Performance Benefits of Adding a Second Network
Solution 1:
Running a separate parallel network is almost definitely not the best way to tackle this. It's quite a bit of work and maintenance, and isn't likely to solve your problem. Keep in mind that it won't automatically balance the traffic over both of your networks. So for example, if all clients use the second network for file sharing, then it will be saturated and directory listings will still be slow. Your first network might still be fast, but nobody will be using it for filesharing.
This is what I would try:
- Measure the network throughput on the fileserver. If it is up near 80% of the theoretical wire speed, then you need a faster network connection. You can use the second ethernet port on your fileserver and bond the two into one network interface with twice the capacity. Your switch has to support this, and there are some limitations to how that additional capacity will actually get used in practice.
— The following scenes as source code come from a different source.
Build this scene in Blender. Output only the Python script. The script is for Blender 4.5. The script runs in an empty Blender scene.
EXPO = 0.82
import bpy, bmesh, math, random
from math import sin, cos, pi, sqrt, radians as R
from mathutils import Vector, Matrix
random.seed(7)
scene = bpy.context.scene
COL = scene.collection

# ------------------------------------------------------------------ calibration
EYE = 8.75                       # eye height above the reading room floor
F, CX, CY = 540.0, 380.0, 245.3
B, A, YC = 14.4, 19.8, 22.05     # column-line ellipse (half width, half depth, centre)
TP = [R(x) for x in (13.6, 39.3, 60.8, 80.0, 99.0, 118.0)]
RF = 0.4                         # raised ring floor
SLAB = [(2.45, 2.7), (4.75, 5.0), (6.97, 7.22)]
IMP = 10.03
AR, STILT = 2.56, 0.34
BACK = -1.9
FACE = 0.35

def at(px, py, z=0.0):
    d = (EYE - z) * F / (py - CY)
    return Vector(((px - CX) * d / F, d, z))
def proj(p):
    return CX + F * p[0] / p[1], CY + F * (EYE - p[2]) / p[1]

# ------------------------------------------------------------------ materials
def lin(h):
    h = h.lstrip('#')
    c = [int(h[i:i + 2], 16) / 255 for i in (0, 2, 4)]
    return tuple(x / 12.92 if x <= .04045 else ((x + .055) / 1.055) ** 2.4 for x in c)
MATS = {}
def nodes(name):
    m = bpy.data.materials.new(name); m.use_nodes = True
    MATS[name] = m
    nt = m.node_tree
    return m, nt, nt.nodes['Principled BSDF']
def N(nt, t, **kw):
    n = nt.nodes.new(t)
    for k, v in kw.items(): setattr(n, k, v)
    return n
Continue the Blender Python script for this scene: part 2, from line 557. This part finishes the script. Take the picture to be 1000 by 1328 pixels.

- If the network throughput is not very high, then look at other factors of the fileserver to see if they're the bottleneck such as CPU (unlikely), or RAM (more will allow it to cache more).
- The most likely reason is that the disks aren't performing quickly enough. You could look into a better RAID system, use a clustered filesystem, or just shard your data into multiple fileservers. How you do this is very dependent on your applications and OS environment.
If your switch supports SNMP, I would take the time to setup Zenoss or something similar. It will graph the utilization on each port, which will greatly improve your ability to pinpoint the bottleneck. It can also graph the vital statistics of your client and server machines.
Solution 2:
If your problem is network device contention, then moving the transfers to another subnet will help. You'll have to be careful to ensure that the transfers move over the second network and not the first.
However if you are trying to do directory listings on the servers involved in the transfers of those large files, your problems might be because the drives on the computers involved are too busy to step your requests in quickly. In that case, additional network capacity on the server won't help.